Kyburz eRod, Exterieur
Rossen Gargolov
Die L7e muss nicht nur vernünftig sein. Da das Akku-Gewicht nicht zur Gesamtmasse zählt und sich das Leistungslimit von 15 kW auf die Dauerleistung bezieht, sind auch sportliche Fahrzeuge wie der Kyburz eRod umsetzbar.

Oft vergessen wird dabei ein entscheidender Fakt: Tesla-Chef Elon Musk startete nicht mit einem billigen Budget-Car, das die E-Mobilität für jeden bezahlbar machen sollte, sondern mit einem exklusiven Sportwagen, dem Tesla Roadster für rund 100.000 Euro. Dann baute er eine teure Luxus-Limousine (Model S), worauf das ebenfalls teure Model X folgte. Erst 2017 kam das Model 3. Das wiederum war das erste Großserienfahrzeug und das erste Auto der Amerikaner, das für vergleichsweise günstige 35.000 Euro zu haben war. Echte Gewinne konnte das Unternehmen trotzdem erst 2020 verzeichnen. Wobei das eigentliche Tesla Budgetcar in der Kompaktklasse zum Preis von unter 25.000 Euro noch immer auf sich warten lässt.

Auch der Twizy war ein Flop

Doch zurück zur L7e: Gerade für den Stadtverkehr wäre sie nach Meinung vieler Experten der Schlüssel für die Kurzstreckenmobilität im urbanen Umfeld. So setzte das erste Konzept des ACM City beispielsweise auch auf die Leichtkraftfahrzeug-Zulassung, ebenso der elektrische Isetta-Klon Microlino. Der kleine Microlino blieb nach langem Hin und Her seinem Konzept treu, die Autos sollen nach mehrmalig verschobenem Produktionsstart nun tatsächlich noch in diesem Jahr für rund 12.000 Euro ausgeliefert werden.

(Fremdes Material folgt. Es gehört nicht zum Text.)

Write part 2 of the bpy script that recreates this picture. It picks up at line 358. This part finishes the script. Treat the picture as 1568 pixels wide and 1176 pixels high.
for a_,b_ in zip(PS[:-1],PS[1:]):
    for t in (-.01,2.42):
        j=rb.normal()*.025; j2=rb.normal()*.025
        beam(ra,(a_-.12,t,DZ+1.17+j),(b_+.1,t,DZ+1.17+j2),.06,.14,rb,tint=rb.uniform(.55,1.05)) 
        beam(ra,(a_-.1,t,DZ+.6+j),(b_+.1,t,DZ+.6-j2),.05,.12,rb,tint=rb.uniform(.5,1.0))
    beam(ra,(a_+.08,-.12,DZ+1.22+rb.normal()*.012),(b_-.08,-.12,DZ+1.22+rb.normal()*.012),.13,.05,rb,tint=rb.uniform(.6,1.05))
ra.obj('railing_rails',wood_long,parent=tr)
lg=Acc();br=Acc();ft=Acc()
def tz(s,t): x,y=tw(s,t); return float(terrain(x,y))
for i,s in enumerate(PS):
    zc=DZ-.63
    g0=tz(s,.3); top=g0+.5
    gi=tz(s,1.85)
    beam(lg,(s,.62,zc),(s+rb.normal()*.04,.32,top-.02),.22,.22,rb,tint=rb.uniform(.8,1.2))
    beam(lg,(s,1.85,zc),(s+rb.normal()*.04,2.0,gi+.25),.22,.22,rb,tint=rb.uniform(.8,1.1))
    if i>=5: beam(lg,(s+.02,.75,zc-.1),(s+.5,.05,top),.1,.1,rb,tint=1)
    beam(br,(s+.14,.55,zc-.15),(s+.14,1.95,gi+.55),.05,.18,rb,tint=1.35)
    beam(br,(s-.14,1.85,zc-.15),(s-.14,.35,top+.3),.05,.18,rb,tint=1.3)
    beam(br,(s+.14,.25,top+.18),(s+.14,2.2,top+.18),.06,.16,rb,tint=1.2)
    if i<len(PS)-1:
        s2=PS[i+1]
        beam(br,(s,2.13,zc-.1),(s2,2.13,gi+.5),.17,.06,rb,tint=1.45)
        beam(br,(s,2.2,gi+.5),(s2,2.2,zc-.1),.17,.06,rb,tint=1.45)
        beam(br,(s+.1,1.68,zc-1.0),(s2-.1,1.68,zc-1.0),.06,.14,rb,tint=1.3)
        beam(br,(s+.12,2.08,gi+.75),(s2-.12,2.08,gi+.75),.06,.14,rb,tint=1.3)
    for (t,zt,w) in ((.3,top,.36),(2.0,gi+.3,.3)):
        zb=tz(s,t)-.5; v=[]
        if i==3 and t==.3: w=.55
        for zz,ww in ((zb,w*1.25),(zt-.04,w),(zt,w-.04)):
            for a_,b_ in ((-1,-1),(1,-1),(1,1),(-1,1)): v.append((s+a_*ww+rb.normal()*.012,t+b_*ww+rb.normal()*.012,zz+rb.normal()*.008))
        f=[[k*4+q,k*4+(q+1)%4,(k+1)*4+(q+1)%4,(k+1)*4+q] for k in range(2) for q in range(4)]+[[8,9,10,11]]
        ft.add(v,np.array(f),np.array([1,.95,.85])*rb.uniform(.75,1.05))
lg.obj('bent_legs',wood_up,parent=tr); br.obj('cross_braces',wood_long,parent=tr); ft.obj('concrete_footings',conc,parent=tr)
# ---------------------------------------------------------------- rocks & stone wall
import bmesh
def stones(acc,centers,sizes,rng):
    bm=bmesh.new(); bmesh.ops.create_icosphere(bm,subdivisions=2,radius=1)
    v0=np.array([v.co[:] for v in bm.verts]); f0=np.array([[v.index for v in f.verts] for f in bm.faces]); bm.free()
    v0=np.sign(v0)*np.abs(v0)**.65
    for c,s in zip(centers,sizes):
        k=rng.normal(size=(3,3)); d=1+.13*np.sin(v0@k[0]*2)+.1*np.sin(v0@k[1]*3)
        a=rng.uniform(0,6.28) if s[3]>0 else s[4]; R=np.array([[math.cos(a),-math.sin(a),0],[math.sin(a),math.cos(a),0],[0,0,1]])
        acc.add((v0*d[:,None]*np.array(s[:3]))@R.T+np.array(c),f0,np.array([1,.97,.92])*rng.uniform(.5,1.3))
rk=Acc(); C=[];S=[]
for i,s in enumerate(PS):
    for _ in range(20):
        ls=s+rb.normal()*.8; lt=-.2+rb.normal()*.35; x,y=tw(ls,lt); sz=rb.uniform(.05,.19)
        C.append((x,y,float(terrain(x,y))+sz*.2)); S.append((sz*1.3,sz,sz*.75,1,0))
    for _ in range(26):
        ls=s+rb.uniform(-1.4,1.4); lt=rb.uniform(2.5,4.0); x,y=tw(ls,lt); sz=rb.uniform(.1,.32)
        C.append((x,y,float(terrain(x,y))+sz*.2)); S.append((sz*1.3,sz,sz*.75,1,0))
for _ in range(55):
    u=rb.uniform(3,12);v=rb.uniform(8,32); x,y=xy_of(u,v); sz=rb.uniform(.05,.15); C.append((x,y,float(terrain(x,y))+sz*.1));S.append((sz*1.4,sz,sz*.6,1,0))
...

ACM hat sein Leichtbau-Konzept dagegen hinter sich gelassen. Denn das auf der IAA 2021 vorgestellte Model City One kommt auf ein Leergewicht von stolzen 950 Kilo, der Akku dürfte bei rund 120 Kilo liegen. Für einen normalen Pkw der Klasse M1 wäre das ein mustergültiger Wert, für die L7e sind das aber knapp 400 Kilo zu viel. Die Batterien nicht mit eingerechnet dürfen die Autos nicht mehr als 450 Kilo auf die Waage bringen; bis zu 600 Kilo, wenn sie zum Gütertransport eingesetzt werden sollen. Was im ersten Moment effizient und ideal für E-Autos in der Stadt klingt, wird in der Praxis dann oft zum Rotstiftprojekt – und dadurch unattraktiv.

Denn aufwendig gepolsterte Sitze, ein üppiges Infotainment, Klimaanlagen, Komfortassistenten oder Sicherheitssysteme wie ESP und viele Airbags, die für viele Käufer von modernen Autos so obligatorisch sind wie die vier Räder und das Lenkrad, machen das Auto schwer – und damit zu schwer. Das beweist auch der bescheidene Erfolg des spartanischen Renault Twizy, der als bekanntester Vertreter der L7e-Kategorie gilt und trotz großem Hersteller im Hintergrund kein Kassenschlager wurde.

Fazit

Will der enthusiastische Gründer also wie die großen Hersteller volle fünf Sterne beim Euro NACP-Crash-Test abräumen und in der Gunst der Käufer punkten, muss er sich mit all den anderen Regularien der M1-Homologation auseinandersetzen. Und damit die sich lohnt, braucht es in der Regel eine große Stückzahl samt einer Serienproduktion.

Denn hohe Gewinnmargen bescheren den Autoherstellern vor allem große und teure Autos. Die kleinen Fahrzeuge sind nur durch hohe Stückzahlen und effiziente Produktionen im Großserienmaßstab rentabel. Wie schwer die zu erreichen ist, unterstreicht wieder einmal Elon Musk. Der sprach beim Anlauf des Tesla Model 3 von nicht weniger als der "Produktionshölle". Die Sache mit dem Autobauen ist eben alles andere als einfach.